MARSHALL — All the while America’s founding fathers were extolling freedom from British tyranny and wanting no longer to be enslaved, they were owners of people. Most history books gloss over that piece of American history, said an expert on black history.
Charles McKinney spoke Thursday afternoon on “The Utter Necessity of Black History” at Southwest Minnesota State University as part of Culture Shock, a three-day festival of education and entertainment.
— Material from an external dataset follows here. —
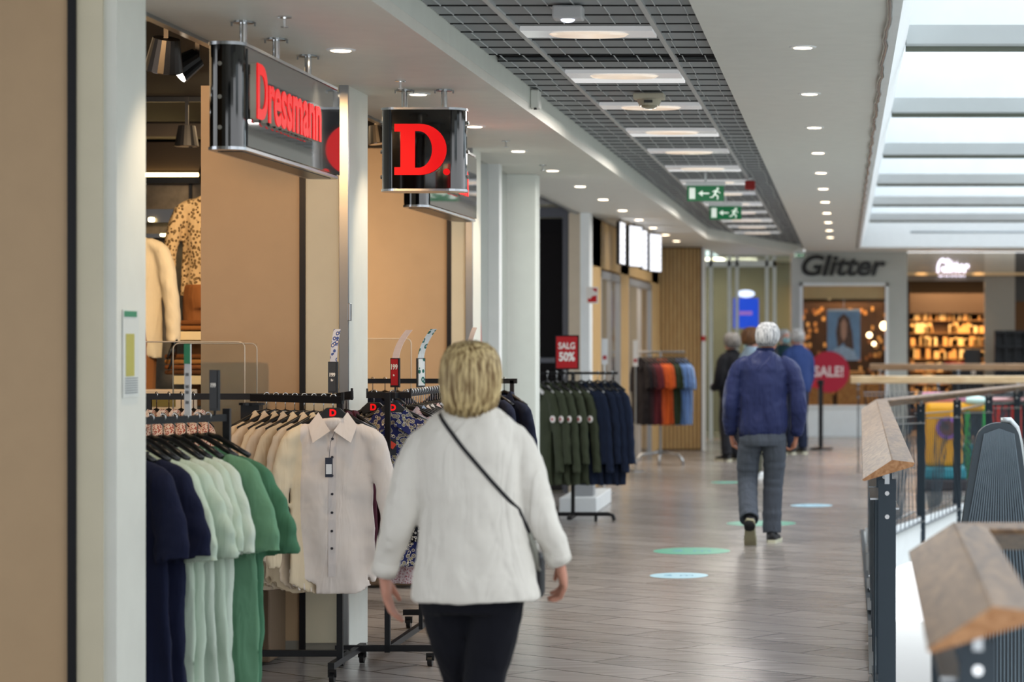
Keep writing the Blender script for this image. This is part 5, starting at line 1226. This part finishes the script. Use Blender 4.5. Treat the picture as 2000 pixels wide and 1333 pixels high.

McKinney is the Neville Frierson Bryan chair of Africana Studies and history professor at Rhodes College in Memphis, Tenn.
McKinney told the audience, which included a couple of college history classes and a cultures class from Marshall High School, SMSU staff and community members, that it’s hard to condense 400 years of history into a one-hour presentation, “but I will hit on a couple of things.”
He started by talking about the originator of Black History Month, Carter G. Woodson, who earned a doctorate, a Ph.D., from Harvard University.
“He was the second African-American with that distinction from Harvard,” McKinney said. “He created something called Negro History Week in 1926.”
Woodson said, “‘No one can be thoroughly educated until they learn about the American Negro as they learn about other people.’ Let’s think about what that meant in 1926,” said McKinney.
The year 1926 America was in “the midst of segregation, racial division. Lynchings — the systematic execution of African-American men, women and children was at an all time high. In the American South, an African-American was lynched at the rate of one a month.”
Segregation was the law of the land, he said.
McKinney said it was against the law in South Carolina for “Negroes and whites to play checkers together.” In southern states, there were separate electric chairs. In South Carolina there were separate Bibles for people to swear on, In Washington, D.C., pet cemeteries were separated by the race of the pet owner.
“Segregation was woven into the fabric of American life,” he said.
McKinney said according to Woodson, “there’s more to the story than simply slavery.”
By not including African-Americans, Indigenous Americans, immigrants and women in history books, it “diminishes our understanding of how we got to be who we are,” McKinney said. “When history extols the virtues of particular groups of people, we are all diminished.
“We can point to histories that are still excluding all manners of people. A history textbook called ‘The American Pageant’ says that America had “so few natives that they can be eliminated or pushed aside.”
McKinney said that inclusive histories are “more nuanced, richer and more interesting.” He mentioned the movie, “Hidden Figures” which is about the astonishing fact that the National Aeronautics and Space Administration not only employed African-Americans, but African-American women in 1961 and 1962.
“There are so many stories to be told,” he said.
Another example of losing the complexity, the full story, of history is at the beginning of America’s separation from Great Britain, when men said “Give me liberty or give me death,” there were 50,000 Africans living there at the time. It was the beginning of the “construction of a slave society. It was the simultaneous construction of freedom and unfreedom.
“To ignore these realities is to create a faulty foundation,” he said.
In 1620, the first slaves arrived so by 1776 there were five generations of enslaved Africans. Thomas Jefferson, who said “all men are created equal,” was the owner of 220 people.
“People say, ‘oh, he was a man of his times,'” McKinney said, but his neighbor freed his slaves and sent Jefferson a letter urging him to do the same, even though it would cost him economically, but Jefferson said he couldn’t do it.